I won’t speculate on the arrangement of the three birds so far as romance is concerned, but they manage to produce a brood of chicks every year. And I take a little pride in the fact that they find our place an agreeable spot to raise a family. They also offer a lesson about the relativity of beauty. To our eyes, vultures may not be as attractive as bluebirds, but in the project of mating and procreation, males and females must discover a kind of beauty in one another. Some vultures must be “handsome” and some “pretty.” There may even be a George Clooney and Gisele Bundchen among them. And they may look upon us with disgust.
I know of no ballad that’s been written about vultures like the one Bing Crosby sang: “When the swallows come back to Capistrano,/That’s the day you promised to come back to me.” But I celebrate their return every year as a reminder of the rhythms of nature, though I do admit to feeling a little uneasy when I find myself enveloped in their shadow when they pass overhead.

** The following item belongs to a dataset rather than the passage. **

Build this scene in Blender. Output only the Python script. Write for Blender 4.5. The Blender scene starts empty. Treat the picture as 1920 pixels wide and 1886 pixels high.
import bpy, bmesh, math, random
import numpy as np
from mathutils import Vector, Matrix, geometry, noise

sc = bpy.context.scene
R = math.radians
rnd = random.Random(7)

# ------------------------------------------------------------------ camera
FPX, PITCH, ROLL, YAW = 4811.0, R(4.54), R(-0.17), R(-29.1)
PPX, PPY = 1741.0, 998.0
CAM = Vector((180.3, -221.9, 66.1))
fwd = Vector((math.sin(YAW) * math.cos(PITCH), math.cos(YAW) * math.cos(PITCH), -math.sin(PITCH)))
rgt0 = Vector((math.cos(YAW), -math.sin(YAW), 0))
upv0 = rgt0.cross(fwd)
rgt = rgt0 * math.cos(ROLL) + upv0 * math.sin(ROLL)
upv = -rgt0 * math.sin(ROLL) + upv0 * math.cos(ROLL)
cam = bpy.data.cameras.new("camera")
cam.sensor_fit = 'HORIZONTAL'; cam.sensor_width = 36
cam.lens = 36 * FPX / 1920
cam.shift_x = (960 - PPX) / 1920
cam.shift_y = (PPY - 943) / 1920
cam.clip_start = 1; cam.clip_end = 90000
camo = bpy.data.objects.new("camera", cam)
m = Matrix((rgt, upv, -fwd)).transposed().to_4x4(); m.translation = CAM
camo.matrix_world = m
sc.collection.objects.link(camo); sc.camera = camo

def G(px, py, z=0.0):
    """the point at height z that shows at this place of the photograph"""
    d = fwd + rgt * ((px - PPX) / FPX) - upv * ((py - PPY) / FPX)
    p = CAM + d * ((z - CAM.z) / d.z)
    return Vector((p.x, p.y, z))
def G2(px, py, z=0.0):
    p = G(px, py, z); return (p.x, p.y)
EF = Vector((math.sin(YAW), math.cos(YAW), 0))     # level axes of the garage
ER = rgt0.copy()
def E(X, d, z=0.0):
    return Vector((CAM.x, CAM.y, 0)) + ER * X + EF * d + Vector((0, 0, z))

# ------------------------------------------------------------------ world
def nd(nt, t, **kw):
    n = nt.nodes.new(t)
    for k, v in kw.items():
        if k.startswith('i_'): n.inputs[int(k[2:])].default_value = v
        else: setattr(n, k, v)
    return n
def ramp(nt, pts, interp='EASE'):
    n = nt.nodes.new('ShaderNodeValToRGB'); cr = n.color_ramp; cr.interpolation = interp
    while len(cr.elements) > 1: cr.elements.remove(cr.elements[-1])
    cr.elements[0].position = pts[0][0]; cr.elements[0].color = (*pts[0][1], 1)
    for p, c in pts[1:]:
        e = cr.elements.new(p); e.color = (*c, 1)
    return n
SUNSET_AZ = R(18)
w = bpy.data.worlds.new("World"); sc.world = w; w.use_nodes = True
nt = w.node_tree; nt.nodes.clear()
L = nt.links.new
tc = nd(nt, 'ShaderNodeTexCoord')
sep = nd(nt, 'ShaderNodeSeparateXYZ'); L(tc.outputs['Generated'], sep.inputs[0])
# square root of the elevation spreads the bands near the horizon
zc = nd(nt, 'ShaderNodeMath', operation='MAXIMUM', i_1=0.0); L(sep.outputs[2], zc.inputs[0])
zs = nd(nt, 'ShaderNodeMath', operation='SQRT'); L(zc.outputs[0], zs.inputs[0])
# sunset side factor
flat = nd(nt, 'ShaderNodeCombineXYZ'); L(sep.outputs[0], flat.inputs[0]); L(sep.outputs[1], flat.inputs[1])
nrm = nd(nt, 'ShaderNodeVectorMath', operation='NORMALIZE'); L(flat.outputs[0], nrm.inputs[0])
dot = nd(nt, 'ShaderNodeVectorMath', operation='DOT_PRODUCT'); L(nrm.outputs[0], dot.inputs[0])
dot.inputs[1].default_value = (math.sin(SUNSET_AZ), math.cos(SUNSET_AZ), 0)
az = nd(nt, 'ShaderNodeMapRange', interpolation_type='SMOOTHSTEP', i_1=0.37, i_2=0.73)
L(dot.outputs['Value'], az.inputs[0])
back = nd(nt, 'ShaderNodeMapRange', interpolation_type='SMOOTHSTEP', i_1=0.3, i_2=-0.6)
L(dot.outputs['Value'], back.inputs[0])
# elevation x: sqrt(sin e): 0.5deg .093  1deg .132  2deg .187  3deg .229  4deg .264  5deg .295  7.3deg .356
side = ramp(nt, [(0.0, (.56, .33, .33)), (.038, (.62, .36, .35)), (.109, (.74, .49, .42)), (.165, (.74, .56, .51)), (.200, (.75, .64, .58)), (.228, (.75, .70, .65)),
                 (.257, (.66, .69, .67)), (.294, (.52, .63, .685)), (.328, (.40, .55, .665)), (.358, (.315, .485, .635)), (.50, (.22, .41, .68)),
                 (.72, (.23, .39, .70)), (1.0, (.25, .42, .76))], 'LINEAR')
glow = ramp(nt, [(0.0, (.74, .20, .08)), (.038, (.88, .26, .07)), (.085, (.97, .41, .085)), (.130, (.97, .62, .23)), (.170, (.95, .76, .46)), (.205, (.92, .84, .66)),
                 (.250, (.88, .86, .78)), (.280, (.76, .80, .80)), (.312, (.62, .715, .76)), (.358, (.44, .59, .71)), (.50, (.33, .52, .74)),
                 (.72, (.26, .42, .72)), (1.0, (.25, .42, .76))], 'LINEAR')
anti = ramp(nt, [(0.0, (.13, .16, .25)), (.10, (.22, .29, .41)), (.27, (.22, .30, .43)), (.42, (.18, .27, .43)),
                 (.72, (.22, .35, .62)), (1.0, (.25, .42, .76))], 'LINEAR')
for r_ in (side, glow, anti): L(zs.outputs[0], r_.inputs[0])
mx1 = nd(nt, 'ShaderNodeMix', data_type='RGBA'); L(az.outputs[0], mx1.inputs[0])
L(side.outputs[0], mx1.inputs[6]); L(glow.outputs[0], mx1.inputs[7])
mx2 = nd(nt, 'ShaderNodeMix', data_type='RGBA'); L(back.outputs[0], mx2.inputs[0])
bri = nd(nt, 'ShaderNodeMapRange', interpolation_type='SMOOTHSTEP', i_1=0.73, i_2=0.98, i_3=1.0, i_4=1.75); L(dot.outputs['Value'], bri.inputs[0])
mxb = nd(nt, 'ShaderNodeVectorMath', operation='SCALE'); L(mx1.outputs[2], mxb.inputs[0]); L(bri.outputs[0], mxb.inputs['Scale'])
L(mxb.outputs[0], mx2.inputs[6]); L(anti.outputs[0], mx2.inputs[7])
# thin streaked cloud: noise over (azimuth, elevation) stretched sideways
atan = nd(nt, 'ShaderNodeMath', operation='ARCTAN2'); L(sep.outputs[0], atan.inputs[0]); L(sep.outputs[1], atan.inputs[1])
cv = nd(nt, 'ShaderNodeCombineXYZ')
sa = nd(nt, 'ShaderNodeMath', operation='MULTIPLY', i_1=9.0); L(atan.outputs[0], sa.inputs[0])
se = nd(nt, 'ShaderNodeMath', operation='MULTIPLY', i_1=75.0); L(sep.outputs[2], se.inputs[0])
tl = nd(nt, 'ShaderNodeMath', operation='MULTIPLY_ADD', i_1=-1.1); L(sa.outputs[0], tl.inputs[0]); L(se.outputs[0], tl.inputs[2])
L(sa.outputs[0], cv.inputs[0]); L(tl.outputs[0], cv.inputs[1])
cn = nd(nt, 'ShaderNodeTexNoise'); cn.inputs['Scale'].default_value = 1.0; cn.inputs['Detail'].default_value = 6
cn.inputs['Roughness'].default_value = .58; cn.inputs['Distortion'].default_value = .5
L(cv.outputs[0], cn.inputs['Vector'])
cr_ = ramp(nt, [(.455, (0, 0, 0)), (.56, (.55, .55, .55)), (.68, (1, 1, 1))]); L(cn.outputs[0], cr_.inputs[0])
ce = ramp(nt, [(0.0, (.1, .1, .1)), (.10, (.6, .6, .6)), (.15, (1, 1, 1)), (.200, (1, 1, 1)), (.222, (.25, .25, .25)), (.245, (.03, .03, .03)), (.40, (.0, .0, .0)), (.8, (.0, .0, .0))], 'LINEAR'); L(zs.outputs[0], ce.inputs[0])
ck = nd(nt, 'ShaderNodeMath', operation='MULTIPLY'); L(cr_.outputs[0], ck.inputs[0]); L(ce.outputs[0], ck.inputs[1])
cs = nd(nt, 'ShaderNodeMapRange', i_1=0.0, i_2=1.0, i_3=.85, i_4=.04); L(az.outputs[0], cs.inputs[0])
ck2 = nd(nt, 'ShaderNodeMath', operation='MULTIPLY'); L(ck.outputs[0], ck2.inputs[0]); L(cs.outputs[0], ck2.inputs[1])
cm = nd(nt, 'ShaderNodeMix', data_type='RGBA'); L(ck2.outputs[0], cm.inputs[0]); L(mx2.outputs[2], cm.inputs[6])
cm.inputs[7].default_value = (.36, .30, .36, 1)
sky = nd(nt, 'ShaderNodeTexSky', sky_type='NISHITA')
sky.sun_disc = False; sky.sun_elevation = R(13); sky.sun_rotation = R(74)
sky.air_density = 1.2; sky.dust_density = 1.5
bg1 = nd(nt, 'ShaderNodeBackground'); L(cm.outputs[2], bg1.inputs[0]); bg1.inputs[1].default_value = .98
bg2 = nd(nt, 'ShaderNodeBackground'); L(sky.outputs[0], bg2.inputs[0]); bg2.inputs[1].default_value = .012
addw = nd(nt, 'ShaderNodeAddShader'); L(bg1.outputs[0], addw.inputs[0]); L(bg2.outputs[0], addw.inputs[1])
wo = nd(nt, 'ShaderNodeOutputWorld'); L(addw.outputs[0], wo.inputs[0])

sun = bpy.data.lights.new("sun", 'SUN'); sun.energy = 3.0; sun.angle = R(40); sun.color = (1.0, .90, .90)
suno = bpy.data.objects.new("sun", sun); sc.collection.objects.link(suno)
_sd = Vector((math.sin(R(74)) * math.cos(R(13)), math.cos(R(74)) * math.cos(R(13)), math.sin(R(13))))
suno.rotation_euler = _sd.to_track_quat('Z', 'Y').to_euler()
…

The vultures aren’t the only creatures that are familiar in our patch of ground. On the first warm day in spring, a din of peeping frogs fills the air. The inevitable frost silences them, the way it blasts the plum tree that blossoms prematurely. Crane flies have appeared every May since we moved in 20 years ago. Every June, quail begin to whistle, announcing that mating season has begun. They are more than neighbors. The land belongs to them more than it does to us. A bald eagle visited one day. It perched in a tree like a huge parakeet and looked at us as if to say, “What are you two doing here?”
Tragedies occur in this Garden of Eden. We found two antler racks locked together, the remains of bucks that had become entangled as they fought, competing for the favors of some lithesome doe. A pair of Canada geese sets up shop every year on the pond below our house. Sometimes we’re thrilled to see a small band of goslings swimming behind their parents. But they always disappear after a few days, perhaps the victims of a ravenous snapping turtle. The parents seem to take this tragedy in stride. They have fulfilled nature’s commandment to “be fruitful and multiply.” The disastrous end of their efforts is not their affair.
I have seen an osprey plunge from the sky, hit our pond with a smack and then fly up with a large mouth bass in its talons. Once, at dusk, I saw a Coopers Hawk sail like an arrow of doom from a shore-line tree at dusk, its intended quarry, a Pied-billed Grebe bobbing helplessly on the surface of the pond. I wrote him off as a goner. But at the last moment, it docked and disappeared like a submarine. I like to imagine it laughing at the baffled hawk. Sometimes the innocent prevail.
Among the species that are not endangered on our farm are raccoons. The camera mounted by the deer feeder has recorded as many as a dozen of them, swinging like monkeys from metal bars. A local nature sage estimates that there are at least 3,000 rodents per acre in the country, accounting for numerous avian predators – red tailed hawks, owls, marsh hawks, kestrels. In September, great flights of seagulls show up, feeding on some kind of insect that is dependably born that time of year. Every evening at sundown the mob of coyotes begin their eerie howling, organizing for the nightly hunt.
In wildness may be the preservation of the world, but in the wilderness, “Dog eat dog,” and “Eat or be eaten” are the way of the world too.